What to work on -
Give back the lines exactly, from the first one to the line with "nt.links.new(bg.outputs[0], wo.inputs['Surface'])", both ends included.

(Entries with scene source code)
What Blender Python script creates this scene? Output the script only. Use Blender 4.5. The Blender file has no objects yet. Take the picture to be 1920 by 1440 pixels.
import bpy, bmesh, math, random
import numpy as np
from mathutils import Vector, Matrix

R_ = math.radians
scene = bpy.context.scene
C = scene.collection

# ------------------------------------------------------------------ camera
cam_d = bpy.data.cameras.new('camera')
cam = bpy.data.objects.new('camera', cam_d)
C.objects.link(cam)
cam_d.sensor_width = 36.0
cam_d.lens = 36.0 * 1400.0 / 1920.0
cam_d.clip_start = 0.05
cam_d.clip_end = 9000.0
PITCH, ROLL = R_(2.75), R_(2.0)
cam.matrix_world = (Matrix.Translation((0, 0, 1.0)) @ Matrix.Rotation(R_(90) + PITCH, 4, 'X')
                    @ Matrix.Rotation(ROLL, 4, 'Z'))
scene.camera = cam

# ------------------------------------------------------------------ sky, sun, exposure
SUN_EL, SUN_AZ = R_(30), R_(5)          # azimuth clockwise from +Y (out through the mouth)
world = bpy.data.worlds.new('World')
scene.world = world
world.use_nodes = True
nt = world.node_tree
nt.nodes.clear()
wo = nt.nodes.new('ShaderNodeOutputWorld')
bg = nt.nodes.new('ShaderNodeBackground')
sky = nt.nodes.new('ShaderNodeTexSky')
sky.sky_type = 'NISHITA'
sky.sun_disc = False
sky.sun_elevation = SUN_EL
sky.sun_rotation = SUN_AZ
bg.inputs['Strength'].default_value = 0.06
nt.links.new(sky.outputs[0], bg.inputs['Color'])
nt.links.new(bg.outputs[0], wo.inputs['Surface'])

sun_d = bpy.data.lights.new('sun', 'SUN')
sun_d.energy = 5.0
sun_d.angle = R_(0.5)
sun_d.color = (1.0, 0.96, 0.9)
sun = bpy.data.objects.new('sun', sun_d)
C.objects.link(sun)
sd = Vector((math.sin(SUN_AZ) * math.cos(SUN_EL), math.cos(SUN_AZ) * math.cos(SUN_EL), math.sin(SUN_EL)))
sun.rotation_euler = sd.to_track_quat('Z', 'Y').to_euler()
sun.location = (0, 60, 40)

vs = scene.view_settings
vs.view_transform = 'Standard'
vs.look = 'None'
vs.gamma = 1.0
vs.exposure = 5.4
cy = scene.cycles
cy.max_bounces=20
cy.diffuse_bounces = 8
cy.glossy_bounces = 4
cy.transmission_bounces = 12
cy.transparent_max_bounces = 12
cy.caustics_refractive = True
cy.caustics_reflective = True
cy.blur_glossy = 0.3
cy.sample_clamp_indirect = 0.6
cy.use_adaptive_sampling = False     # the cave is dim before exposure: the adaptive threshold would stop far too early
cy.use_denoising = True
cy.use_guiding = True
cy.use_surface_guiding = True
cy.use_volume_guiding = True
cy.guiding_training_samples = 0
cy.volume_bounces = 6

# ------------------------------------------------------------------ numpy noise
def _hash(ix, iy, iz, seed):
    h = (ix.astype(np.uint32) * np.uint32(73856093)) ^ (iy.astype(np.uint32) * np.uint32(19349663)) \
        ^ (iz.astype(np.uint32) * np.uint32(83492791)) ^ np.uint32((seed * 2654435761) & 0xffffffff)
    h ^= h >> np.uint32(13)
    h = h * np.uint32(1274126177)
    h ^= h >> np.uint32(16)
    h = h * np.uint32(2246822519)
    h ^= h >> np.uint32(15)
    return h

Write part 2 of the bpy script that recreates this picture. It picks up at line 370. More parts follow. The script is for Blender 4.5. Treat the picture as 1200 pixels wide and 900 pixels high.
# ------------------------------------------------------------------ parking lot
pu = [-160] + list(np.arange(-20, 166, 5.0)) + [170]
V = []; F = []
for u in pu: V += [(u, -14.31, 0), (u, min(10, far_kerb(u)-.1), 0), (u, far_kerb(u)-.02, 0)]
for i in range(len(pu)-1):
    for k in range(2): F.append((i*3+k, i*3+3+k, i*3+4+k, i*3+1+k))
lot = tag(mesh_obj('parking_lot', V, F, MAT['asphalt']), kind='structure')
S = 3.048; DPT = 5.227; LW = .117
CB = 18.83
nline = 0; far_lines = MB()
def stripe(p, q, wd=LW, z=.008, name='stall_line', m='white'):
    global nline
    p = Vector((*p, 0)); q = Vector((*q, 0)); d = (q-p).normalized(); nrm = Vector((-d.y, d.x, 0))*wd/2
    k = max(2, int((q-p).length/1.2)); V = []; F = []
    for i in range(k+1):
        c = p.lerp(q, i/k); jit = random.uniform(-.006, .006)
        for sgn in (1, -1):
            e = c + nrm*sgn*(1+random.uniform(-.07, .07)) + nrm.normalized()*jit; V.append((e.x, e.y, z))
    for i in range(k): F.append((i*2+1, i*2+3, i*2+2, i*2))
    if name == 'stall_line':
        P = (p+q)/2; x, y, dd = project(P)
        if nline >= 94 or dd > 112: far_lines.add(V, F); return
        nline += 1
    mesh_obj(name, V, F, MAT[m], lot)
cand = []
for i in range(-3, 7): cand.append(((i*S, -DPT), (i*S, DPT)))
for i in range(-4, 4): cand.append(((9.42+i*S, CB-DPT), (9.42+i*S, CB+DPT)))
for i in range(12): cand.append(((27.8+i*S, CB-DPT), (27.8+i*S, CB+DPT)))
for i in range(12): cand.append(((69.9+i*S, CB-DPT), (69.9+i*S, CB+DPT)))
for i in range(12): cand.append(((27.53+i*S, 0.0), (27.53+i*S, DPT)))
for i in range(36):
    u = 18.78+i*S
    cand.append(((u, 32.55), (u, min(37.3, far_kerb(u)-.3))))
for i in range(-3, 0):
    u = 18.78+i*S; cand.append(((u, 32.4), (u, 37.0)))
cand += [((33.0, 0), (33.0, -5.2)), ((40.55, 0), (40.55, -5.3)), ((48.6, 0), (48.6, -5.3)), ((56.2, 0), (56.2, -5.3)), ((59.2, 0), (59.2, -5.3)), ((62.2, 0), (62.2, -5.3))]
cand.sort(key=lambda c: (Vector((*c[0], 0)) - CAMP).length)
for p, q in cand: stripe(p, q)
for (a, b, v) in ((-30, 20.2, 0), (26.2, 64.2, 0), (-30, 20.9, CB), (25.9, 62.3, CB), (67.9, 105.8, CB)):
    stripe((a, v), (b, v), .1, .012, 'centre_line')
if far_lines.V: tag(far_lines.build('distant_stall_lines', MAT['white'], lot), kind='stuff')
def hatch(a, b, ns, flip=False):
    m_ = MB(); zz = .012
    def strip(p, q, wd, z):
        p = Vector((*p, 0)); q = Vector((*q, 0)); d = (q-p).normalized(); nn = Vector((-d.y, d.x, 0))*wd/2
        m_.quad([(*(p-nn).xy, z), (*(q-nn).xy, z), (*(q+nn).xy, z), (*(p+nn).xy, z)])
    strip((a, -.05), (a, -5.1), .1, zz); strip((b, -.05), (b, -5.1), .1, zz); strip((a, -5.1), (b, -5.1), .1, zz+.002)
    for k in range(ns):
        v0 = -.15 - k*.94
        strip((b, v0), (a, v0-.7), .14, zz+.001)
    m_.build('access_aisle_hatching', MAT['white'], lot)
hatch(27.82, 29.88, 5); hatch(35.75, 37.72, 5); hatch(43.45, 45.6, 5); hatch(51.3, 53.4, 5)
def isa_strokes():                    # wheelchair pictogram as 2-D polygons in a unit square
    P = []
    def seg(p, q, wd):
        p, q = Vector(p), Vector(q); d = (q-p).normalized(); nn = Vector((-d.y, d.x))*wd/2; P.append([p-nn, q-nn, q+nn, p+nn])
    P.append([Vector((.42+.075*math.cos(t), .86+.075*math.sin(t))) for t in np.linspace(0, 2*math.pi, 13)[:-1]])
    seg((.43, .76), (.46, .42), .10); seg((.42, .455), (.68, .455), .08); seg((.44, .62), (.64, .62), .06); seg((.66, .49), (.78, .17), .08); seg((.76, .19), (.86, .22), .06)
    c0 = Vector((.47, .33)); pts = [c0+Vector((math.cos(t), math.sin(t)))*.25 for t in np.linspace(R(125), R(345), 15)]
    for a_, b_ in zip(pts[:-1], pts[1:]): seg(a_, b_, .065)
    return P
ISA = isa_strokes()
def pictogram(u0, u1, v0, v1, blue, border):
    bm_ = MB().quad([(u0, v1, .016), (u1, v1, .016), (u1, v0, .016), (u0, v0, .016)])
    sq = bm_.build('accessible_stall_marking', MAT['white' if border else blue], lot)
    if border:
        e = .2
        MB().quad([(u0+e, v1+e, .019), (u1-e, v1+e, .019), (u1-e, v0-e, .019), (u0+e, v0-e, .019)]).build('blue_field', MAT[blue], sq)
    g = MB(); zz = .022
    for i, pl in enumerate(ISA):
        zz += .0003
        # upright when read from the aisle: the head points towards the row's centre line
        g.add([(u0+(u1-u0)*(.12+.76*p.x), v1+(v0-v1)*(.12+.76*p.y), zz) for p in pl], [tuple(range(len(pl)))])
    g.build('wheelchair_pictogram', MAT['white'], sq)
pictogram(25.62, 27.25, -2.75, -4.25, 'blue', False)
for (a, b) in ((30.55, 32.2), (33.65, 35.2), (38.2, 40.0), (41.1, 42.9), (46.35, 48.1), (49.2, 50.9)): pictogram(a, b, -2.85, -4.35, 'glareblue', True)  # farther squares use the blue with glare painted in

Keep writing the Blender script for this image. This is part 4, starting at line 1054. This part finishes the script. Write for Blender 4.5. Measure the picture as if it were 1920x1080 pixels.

Solved exercise -
What Blender Python script creates this scene? Output the script only. Use Blender 4.5. The Blender file has no objects yet. Take the picture to be 1920 by 1440 pixels.
import bpy, bmesh, math, random
import numpy as np
from mathutils import Vector, Matrix

R_ = math.radians
scene = bpy.context.scene
C = scene.collection

# ------------------------------------------------------------------ camera
cam_d = bpy.data.cameras.new('camera')
cam = bpy.data.objects.new('camera', cam_d)
C.objects.link(cam)
cam_d.sensor_width = 36.0
cam_d.lens = 36.0 * 1400.0 / 1920.0
cam_d.clip_start = 0.05
cam_d.clip_end = 9000.0
PITCH, ROLL = R_(2.75), R_(2.0)
cam.matrix_world = (Matrix.Translation((0, 0, 1.0)) @ Matrix.Rotation(R_(90) + PITCH, 4, 'X')
                    @ Matrix.Rotation(ROLL, 4, 'Z'))
scene.camera = cam

# ------------------------------------------------------------------ sky, sun, exposure
SUN_EL, SUN_AZ = R_(30), R_(5)          # azimuth clockwise from +Y (out through the mouth)
world = bpy.data.worlds.new('World')
scene.world = world
world.use_nodes = True
nt = world.node_tree
nt.nodes.clear()
wo = nt.nodes.new('ShaderNodeOutputWorld')
bg = nt.nodes.new('ShaderNodeBackground')
sky = nt.nodes.new('ShaderNodeTexSky')
sky.sky_type = 'NISHITA'
sky.sun_disc = False
sky.sun_elevation = SUN_EL
sky.sun_rotation = SUN_AZ
bg.inputs['Strength'].default_value = 0.06
nt.links.new(sky.outputs[0], bg.inputs['Color'])
nt.links.new(bg.outputs[0], wo.inputs['Surface'])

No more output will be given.